Is it Law of Tort or Law of Torts

  • In this connection, Salmond had posed the question;
    • Is it the Law of Tort, i.e., is every wrongful act, for which there is no justification or excuse to be treated as a tort; or
    • Is it the Law of Torts, consisting only of a number of specific wrongs beyond which the liability under this branch of law cannot arise?
  • Winfield preferred the first of these alternatives and according to him it is the Law of Tort. According to this theory, if I injure my neighbor he can sue me in tort whether the wrong happens to have particular name like assault, battery, deceit, slander, or whether it has no special title at all; and I shall be liable if I cannot prove lawful justification.

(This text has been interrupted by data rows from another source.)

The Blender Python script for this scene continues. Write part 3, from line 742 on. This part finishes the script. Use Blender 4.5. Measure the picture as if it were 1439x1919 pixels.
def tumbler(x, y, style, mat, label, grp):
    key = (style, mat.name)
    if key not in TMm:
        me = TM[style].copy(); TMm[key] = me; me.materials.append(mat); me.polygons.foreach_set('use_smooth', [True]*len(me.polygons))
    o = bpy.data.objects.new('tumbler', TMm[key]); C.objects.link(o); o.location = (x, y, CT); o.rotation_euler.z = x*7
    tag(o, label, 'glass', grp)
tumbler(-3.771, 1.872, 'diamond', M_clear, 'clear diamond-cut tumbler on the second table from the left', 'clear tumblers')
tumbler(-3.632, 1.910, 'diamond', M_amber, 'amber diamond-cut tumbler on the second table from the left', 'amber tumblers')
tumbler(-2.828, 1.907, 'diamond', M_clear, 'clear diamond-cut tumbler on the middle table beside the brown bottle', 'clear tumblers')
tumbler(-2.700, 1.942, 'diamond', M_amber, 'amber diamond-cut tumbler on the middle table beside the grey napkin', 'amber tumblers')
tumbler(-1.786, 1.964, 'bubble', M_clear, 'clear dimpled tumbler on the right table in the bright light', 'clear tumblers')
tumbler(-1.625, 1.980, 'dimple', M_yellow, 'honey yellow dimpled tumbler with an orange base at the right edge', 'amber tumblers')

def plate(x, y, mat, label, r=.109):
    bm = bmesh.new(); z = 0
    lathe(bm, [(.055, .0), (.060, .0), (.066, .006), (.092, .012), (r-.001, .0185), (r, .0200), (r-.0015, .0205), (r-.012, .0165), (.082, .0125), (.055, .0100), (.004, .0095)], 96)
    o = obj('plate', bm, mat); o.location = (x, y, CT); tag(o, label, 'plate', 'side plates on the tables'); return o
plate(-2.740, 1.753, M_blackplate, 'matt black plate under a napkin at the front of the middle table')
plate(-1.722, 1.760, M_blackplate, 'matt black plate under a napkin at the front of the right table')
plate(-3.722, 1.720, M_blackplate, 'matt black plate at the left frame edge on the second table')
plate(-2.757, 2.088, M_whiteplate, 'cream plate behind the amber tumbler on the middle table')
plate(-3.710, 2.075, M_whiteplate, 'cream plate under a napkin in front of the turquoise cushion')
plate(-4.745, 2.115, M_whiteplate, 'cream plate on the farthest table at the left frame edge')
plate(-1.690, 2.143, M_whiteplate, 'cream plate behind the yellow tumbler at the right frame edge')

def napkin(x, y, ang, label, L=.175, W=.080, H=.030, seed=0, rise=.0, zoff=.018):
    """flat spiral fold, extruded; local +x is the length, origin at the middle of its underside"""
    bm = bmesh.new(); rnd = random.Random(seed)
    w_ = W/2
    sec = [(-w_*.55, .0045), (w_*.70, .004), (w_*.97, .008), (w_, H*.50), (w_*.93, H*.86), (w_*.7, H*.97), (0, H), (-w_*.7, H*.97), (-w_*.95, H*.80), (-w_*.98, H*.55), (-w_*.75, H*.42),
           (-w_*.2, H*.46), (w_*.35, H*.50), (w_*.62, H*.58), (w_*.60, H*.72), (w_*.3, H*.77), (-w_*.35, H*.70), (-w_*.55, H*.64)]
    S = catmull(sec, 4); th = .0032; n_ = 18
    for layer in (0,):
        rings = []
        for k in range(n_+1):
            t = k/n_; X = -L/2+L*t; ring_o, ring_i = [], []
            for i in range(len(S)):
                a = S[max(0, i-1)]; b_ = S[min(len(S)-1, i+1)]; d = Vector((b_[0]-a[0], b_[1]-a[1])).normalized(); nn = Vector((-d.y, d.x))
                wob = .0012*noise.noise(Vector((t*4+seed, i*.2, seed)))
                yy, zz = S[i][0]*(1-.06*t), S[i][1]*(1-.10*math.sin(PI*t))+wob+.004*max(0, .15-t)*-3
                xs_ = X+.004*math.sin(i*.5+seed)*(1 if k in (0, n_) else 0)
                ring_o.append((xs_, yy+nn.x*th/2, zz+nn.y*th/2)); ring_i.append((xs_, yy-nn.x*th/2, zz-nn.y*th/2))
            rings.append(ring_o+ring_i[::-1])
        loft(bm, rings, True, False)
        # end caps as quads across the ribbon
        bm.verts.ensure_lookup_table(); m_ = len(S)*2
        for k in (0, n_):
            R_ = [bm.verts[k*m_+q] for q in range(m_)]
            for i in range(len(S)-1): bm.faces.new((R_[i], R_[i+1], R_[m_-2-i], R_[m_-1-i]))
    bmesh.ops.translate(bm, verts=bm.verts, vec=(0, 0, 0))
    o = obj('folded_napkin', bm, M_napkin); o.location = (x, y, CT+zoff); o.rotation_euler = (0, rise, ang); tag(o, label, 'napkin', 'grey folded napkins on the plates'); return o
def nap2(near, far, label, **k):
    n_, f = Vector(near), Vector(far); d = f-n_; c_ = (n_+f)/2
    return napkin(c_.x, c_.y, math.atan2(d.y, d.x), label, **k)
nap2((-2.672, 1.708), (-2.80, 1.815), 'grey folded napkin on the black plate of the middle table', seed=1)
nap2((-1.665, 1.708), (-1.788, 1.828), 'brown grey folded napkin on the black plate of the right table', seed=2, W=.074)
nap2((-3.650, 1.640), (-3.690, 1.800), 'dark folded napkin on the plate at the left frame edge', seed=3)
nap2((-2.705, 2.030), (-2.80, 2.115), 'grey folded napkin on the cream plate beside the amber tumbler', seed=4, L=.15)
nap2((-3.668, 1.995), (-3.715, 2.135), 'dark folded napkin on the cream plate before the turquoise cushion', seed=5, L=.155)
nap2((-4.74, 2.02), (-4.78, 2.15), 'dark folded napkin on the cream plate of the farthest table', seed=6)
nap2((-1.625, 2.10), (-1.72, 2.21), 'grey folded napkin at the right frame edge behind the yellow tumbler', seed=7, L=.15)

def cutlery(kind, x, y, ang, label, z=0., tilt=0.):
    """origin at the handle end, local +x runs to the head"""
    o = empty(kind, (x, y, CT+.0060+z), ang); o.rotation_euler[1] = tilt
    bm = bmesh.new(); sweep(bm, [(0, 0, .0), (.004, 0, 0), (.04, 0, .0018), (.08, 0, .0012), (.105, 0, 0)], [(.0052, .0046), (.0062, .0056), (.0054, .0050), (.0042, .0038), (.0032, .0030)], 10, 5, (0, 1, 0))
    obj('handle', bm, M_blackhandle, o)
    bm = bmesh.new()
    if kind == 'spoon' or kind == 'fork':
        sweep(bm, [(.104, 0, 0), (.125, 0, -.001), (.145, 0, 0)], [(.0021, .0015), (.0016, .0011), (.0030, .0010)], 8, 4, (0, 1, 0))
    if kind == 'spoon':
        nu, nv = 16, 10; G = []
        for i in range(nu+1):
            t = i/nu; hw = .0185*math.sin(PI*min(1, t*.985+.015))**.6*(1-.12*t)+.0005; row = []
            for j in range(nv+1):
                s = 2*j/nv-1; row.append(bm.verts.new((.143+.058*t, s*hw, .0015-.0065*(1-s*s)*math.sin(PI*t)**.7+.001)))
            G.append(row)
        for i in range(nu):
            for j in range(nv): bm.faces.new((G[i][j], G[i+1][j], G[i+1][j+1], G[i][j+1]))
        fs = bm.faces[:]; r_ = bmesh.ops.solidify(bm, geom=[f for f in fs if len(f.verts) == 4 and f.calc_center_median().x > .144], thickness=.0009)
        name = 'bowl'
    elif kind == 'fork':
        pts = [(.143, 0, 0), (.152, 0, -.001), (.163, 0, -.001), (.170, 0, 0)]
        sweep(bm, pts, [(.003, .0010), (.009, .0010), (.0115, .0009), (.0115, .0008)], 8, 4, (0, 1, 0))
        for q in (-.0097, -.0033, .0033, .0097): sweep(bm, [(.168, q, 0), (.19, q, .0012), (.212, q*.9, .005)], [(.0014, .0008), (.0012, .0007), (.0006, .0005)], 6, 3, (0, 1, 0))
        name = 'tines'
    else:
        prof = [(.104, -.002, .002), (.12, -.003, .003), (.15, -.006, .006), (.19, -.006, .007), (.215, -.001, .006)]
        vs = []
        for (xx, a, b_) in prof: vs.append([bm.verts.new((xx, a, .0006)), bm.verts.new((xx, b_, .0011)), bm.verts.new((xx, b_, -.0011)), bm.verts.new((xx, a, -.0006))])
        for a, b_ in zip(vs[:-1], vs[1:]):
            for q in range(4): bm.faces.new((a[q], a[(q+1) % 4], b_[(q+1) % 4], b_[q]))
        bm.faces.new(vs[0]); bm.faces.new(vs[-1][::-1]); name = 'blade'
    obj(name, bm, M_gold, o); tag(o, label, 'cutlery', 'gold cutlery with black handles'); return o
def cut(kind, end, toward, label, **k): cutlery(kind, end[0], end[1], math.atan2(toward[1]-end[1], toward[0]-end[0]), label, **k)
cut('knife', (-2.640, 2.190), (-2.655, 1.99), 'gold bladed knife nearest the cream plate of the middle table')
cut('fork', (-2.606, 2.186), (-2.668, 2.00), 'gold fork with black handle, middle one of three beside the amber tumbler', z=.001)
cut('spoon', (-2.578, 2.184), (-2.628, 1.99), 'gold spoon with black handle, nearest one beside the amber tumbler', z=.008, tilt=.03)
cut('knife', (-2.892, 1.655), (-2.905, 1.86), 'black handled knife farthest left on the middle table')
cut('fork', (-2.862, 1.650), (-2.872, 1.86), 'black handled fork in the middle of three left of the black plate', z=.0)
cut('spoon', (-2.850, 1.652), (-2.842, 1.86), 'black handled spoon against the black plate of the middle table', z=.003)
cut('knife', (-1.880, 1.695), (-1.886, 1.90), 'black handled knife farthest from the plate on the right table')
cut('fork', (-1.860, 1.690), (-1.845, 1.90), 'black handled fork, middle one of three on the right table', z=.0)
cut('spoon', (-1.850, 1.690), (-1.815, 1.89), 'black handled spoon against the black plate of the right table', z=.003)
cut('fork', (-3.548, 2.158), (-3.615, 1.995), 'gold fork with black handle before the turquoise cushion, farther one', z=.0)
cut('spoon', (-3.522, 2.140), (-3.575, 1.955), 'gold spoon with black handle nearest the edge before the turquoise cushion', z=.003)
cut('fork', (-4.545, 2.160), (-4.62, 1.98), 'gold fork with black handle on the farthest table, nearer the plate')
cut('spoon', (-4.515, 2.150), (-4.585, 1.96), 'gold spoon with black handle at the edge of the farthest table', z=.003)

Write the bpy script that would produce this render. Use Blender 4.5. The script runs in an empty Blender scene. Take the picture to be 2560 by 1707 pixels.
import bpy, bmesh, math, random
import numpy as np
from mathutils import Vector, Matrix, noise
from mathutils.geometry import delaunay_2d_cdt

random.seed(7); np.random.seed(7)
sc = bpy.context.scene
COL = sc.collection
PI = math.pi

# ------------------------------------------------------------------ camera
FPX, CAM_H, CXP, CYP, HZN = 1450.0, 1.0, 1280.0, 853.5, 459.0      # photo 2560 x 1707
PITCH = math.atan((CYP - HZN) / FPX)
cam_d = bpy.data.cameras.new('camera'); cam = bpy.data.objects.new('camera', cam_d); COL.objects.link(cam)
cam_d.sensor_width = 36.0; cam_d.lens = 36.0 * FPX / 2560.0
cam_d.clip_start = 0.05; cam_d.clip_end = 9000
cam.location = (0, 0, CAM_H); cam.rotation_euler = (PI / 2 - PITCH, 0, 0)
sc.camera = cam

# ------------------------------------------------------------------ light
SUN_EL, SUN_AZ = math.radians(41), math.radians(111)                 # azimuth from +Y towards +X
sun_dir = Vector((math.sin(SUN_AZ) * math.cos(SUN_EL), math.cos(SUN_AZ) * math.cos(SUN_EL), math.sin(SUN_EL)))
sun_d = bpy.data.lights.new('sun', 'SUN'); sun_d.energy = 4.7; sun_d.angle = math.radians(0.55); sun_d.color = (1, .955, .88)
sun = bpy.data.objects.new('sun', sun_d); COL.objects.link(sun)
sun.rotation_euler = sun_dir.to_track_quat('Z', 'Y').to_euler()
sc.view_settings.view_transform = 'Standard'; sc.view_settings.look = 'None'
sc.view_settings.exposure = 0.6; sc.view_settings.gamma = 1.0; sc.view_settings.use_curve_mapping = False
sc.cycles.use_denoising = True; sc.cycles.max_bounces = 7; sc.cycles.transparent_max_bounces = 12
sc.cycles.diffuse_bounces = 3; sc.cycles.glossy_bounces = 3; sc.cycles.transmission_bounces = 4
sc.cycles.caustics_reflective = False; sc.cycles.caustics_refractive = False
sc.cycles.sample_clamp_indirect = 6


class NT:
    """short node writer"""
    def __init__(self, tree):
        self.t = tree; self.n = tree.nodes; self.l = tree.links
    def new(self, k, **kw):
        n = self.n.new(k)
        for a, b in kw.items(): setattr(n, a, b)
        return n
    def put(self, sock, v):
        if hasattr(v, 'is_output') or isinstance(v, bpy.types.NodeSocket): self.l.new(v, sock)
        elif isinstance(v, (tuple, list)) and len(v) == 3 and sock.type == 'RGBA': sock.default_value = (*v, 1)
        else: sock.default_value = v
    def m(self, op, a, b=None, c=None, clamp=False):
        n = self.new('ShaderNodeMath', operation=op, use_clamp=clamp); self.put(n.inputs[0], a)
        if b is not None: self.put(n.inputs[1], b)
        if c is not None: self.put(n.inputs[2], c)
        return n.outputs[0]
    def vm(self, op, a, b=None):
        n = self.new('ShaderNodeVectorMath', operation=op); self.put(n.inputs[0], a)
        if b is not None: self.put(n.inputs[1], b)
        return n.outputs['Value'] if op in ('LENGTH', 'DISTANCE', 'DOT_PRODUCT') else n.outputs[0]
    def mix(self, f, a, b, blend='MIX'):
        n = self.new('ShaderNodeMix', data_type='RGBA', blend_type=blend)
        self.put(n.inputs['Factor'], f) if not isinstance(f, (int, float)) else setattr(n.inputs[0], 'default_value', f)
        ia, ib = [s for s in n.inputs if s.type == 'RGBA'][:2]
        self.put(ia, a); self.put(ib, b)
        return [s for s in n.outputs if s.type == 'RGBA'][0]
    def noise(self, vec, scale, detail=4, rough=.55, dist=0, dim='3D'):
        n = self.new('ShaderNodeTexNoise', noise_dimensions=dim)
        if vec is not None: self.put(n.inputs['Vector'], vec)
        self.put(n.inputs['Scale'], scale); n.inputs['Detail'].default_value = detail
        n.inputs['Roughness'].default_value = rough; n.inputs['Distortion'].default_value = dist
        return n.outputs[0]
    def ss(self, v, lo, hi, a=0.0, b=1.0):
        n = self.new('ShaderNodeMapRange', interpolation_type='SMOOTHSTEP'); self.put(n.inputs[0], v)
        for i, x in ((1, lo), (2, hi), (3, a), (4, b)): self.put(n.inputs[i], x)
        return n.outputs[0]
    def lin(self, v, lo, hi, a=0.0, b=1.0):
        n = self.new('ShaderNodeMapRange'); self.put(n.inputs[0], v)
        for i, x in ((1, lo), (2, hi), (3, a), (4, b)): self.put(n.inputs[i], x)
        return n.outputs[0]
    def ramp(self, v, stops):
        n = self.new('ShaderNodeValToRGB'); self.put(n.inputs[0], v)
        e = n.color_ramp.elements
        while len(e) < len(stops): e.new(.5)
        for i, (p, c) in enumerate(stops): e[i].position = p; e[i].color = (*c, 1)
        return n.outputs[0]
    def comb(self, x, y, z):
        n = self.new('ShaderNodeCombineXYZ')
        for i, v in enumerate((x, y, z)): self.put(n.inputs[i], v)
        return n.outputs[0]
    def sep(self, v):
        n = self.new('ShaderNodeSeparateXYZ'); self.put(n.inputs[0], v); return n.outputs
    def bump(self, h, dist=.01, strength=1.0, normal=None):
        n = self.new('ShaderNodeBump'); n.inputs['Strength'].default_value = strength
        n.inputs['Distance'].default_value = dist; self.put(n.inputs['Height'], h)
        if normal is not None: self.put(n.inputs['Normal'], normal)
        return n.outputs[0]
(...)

  • Salmond, on the other hand, preferred the second alternative and according to him there is no Law of Tort, but there is Law of Torts. The liability under this branch of law arises only when the wrong is covered by any one or the nominate torts. There is no general principle of liability and if the plaintiff can place his wrong in any one of the pigeon-holes, each containing a labeled tort, he will succeed. This theory is called “Pigeon-hole” theory. If there is no pigeon-hole in which the plaintiff’s case could fit in, the defendant has committed no tort.